PBB Menyetujui Bantuan Angkatan Bersenjata Di Haiti
Dewan Keamanan Perserikatan Bangsa-Bangsa telah menyetujui pengerahan pasukan multinasional bersenjata ke Haiti, ketika negara Karibia itu bergulat dengan kekerasan geng yang merajalela dan kelumpuhan politik. Meskipun disetujui oleh Dewan Keamanan PBB, pasukan tersebut tidak secara resmi berada di bawah kendali PBB. Misi ini diperkirakan akan dipimpin oleh Kenya bersama beberapa negara tetangga Haiti di Karibia yang juga telah menawarkan dukungan untuk misi tersebut.
Selama satu tahun terakhir, baik Perdana Menteri Haiti, Ariel Henry maupun Sekretaris Jenderal PBB, Antonio Guterres telah mendorong pembentukan sebuah kekuatan untuk mengatasi eskalasi krisis keamanan di Haiti. Namun, melihat sejarah tantangan yang dihadapi oleh upaya perdamaian sebelumnya di Haiti dan risiko-risiko terkait dengan mengirim kekuatan asing ke dalam situasi yang kompleks saat ini, usaha untuk menemukan negara yang bersedia memimpin upaya ini menjadi tugas yang sulit.
Pada akhir Juli lalu, Kenya mengumumkan kesiapannya untuk mengambil peran sebagai negara yang memimpin dan mengerahkan sebanyak 1.000 personel ke Haiti. Sementara itu, Amerika Serikat juga menunjukkan kesediaannya untuk memberikan dukungan logistik walaupun tanpa pengerahan pasukan ke lapangan, bulan lalu PBB juga mengungkapkan bahwa beberapa negara lain juga bersedia berkontribusi dalam kekuatan keamanan multinasional, termasuk Jamaika, Bahama, dan Antigua serta Barbuda.
Setelah berbulan-bulan perdebatan internal mengenai mandat yang sesuai, anggota Dewan Keamanan PBB akan memutuskan dengan cepat apakah akan memberikan persetujuan mereka untuk misi semacam ini, yang akan beroperasi secara independen tanpa kendali PBB. Pada pertengahan September lalu, Perdana Menteri Haiti, Henry kembali memohon kepada komunitas internasional di hadapan Sidang Umum PBB untuk memberikan bantuan “darurat” bagi negaranya.
Laporan terbaru dari kantor Sekretaris Jenderal PBB mengungkapkan bahwa berbagai krisis di Haiti memburuk selama tahun terakhir.

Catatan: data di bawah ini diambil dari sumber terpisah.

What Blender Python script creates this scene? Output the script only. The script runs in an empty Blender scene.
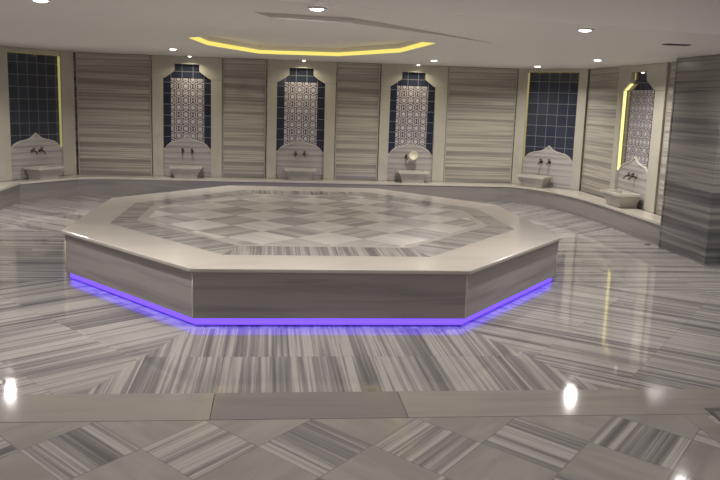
import bpy, bmesh, math, random
from mathutils import Matrix, Vector
random.seed(4)
C = bpy.context.scene.collection
S = bpy.context.scene
PI = math.pi

# ------------------------------------------------------------------ objects
def setp(o, label=None, cat=None, group=None, kind=None):
    if label: o['label'] = label
    if cat: o['category'] = cat
    if group: o['group'] = group
    if kind: o['kind'] = kind
    return o
def empty(name, loc=(0,0,0), rz=0.0, **k):
    o = bpy.data.objects.new(name, None); C.objects.link(o)
    o.location = loc; o.rotation_euler = (0,0,rz); o.empty_display_size = .1
    return setp(o, **k)
def build(name, bm, mat, parent=None, smooth=False, loc=None, **k):
    me = bpy.data.meshes.new(name)
    bm.normal_update(); bm.to_mesh(me); bm.free()
    o = bpy.data.objects.new(name, me); C.objects.link(o)
    me.materials.append(mat)
    if smooth:
        for p in me.polygons: p.use_smooth = True
    if parent: o.parent = parent
    if loc: o.location = loc
    return setp(o, **k)
def copy_tree(o, parent=None):
    c = o.copy(); C.objects.link(c); c.parent = parent
    for ch in list(o.children): copy_tree(ch, c)
    return c

# ------------------------------------------------------------------ shapes
def box(bm, x0, x1, y0, y1, z0, z1):
    v = [bm.verts.new(p) for p in ((x0,y0,z0),(x1,y0,z0),(x1,y1,z0),(x0,y1,z0),(x0,y0,z1),(x1,y0,z1),(x1,y1,z1),(x0,y1,z1))]
    for f in ((0,3,2,1),(4,5,6,7),(0,1,5,4),(1,2,6,5),(2,3,7,6),(3,0,4,7)):
        bm.faces.new([v[i] for i in f])
    return bm
def bx(*a, bev=0.0):
    bm = box(bmesh.new(), *a)
    if bev: bevel(bm, bev)
    return bm
def bevel(bm, w, seg=2):
    bmesh.ops.bevel(bm, geom=list(bm.edges), offset=w, segments=seg, affect='EDGES', profile=.5)
def prism_z(bm, pts, z0, z1):
    """closed plan polygon (counter-clockwise) raised from z0 to z1"""
    a = [bm.verts.new((x,y,z0)) for x,y in pts]; b = [bm.verts.new((x,y,z1)) for x,y in pts]
    bm.faces.new(a[::-1]); bm.faces.new(b)
    n = len(pts)
    for i in range(n): bm.faces.new((a[i], a[(i+1)%n], b[(i+1)%n], b[i]))
    return bm
def prism_y(bm, pts, y0, y1):
    """closed elevation polygon in x,z given depth from y0 (front) to y1 (back)"""
    a = [bm.verts.new((x,y0,z)) for x,z in pts]; b = [bm.verts.new((x,y1,z)) for x,z in pts]
    bm.faces.new(a); bm.faces.new(b[::-1])
    n = len(pts)
    for i in range(n): bm.faces.new((a[i], b[i], b[(i+1)%n], a[(i+1)%n]))
    bmesh.ops.recalc_face_normals(bm, faces=bm.faces)
    return bm
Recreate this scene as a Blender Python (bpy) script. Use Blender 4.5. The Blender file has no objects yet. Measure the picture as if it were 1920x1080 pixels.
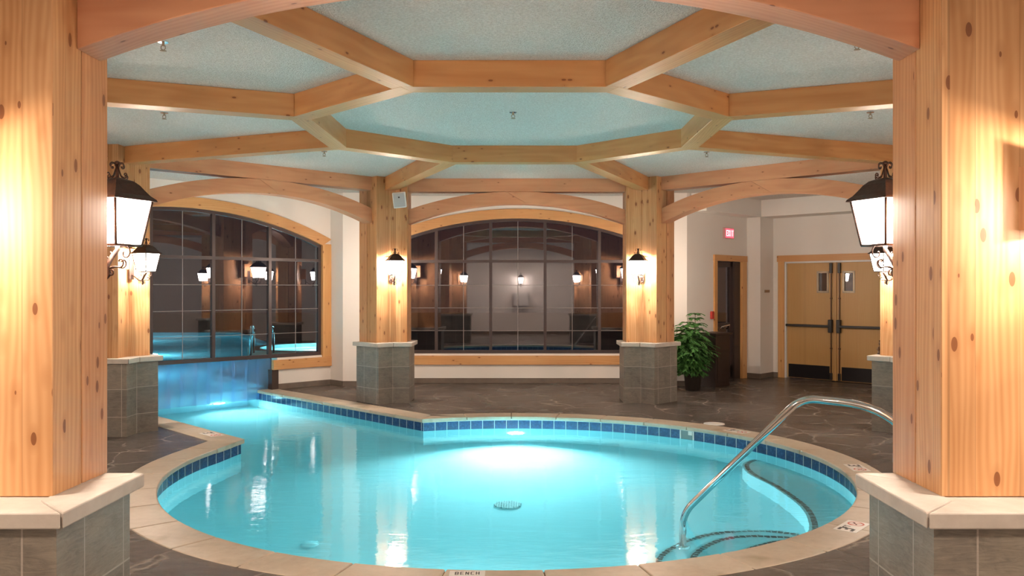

Laporan DK PBB tersebut mencatat meningkatnya kekerasan yang semakin intensif dan brutal yang dilakukan oleh geng kriminal yang menguasai sebagian besar ibu kota Haiti, Port-au-Prince, dan beberapa daerah sekitarnya. Laporan tersebut juga mencatat penggunaan pemerkosaan sebagai senjata, penembak jitu yang menimbulkan ketakutan di antara penduduk setempat dari atap-atap, dan bahkan kasus pembakaran hidup-hidup.
Tercatat hampir 2.800 pembunuhan yang terjadi antara Oktober 2022 dan Juni 2023, termasuk 80 kematian anak di bawah umur yang tragis. Eskalasi kekerasan ini semakin diperparah oleh perdagangan senjata ilegal, terutama yang berasal dari Amerika Serikat. Meskipun begitu, laporan tersebut juga mencatat bahwa warga biasa Haiti telah mulai membentuk unit pertahanan diri untuk melawan kekuatan-kekuatan ini.
Pasukan “dukungan keamanan multinasional” akan mempunyai mandat selama 12 bulan di Haiti. Waktu kedatangannya belum ditentukan dan lebih banyak negara telah diundang untuk berpartisipasi. Resolusi tersebut juga menyerukan penghentian global penjualan senjata ke Haiti, kecuali untuk tujuan keamanan yang disetujui. Misi ini diharapkan dapat memperkuat keamanan lokal dan memperkuat Kepolisian Nasional Haiti dalam mengejar geng-geng tersebut. Pasukan keamanan Haiti telah menerima sejumlah dukungan internasional namun masih kekurangan staf dan kekurangan persenjataan.